Study says men earn more than women with the same jobs

Last updated: March 26, 2016

New York, NY (BBN)- Men earn around 4-6 per cent more than women in developed countries –even when they have the same job title, employer and location, a study by salary-tracking website Glassdoor, has said.
The website, which aggregates anonymous reports on wages and working conditions, surveyed hundreds of thousands of salaries posted online and found a gender pay gap existed in each of the U.S., the U.K., Germany, France and Australia, reports CNBC.
The pay gap was worst in the U.S., where women earned only 75.9 cents per dollar earned by men, on average. The U.K. was a close second, with women earning 77.1 pence ($1.1) per £1 ($1.4) earned by men, on average.
Even when comparing men and women with the same job title at the same company, with similar education and experience, a pay gap remained. Men still earned 6.3 percent more than women on average in France, 5.4 percent more in the U.S. and 5.5 percent more in the U.K.
'Adjusted' gender pay gap (%): France: 6.3 per cent, UK: 5.5 per cent, Germany: 5.5 per cent, US: 5.4 per cent and Australia: 3.9 per cent.
The report's author, Andrew Chamberlain, chief economist at Glassdoor, said overt discrimination was not the primary reason for the pay gap.
"Women and men tend to pursue different career paths early in life and then sort into different industries and occupations, which, in large part, is due to a variety of societal expectations and traditional gender norms. This is the single largest factor we see contributing to today's gender pay gap," he said in a media release on Wednesday.

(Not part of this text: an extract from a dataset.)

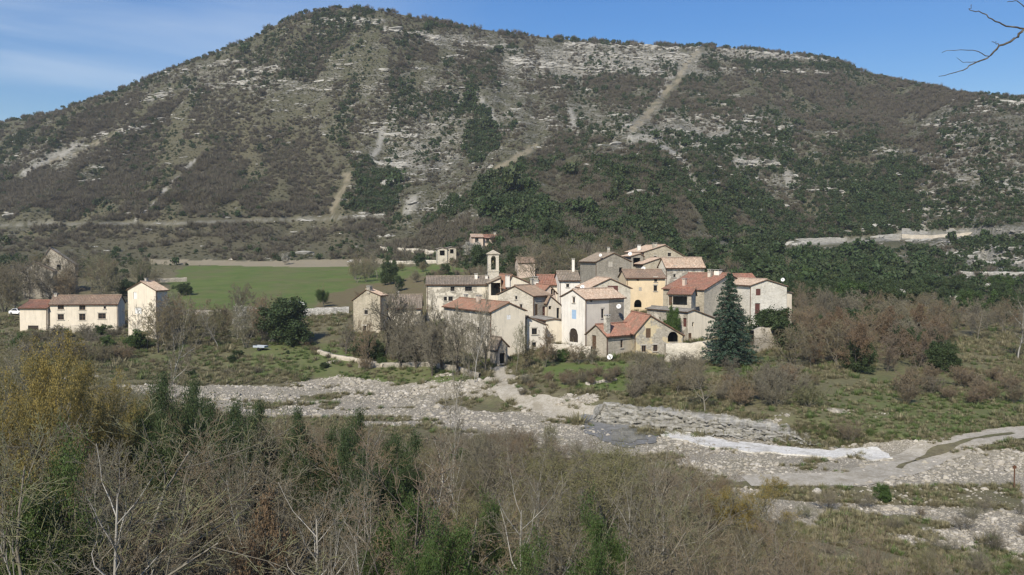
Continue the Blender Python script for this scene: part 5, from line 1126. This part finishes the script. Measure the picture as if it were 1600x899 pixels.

Chamberlain advocated salary transparency to help eliminate hard-to-justify pay gaps, as well as government policies to alleviate social pressures that push the sexes into different career paths and left women with a disproportionate share of child and elderly caregiving duties.
The U.K.'s Office for National Statistics reported last year that the gender pay based on median earnings had decreased to 9.4 percent from 9.6 percent in 2014. This was the lowest since surveying began in 1997, but the gap has changed relatively little in recent years.
Globally, women earn only 77 percent of what men do, according to estimates from the International Labour Organization. The gap has declined somewhat, but if current trends prevail, it will take more than 70 pears to close completely, the body said in a report this month.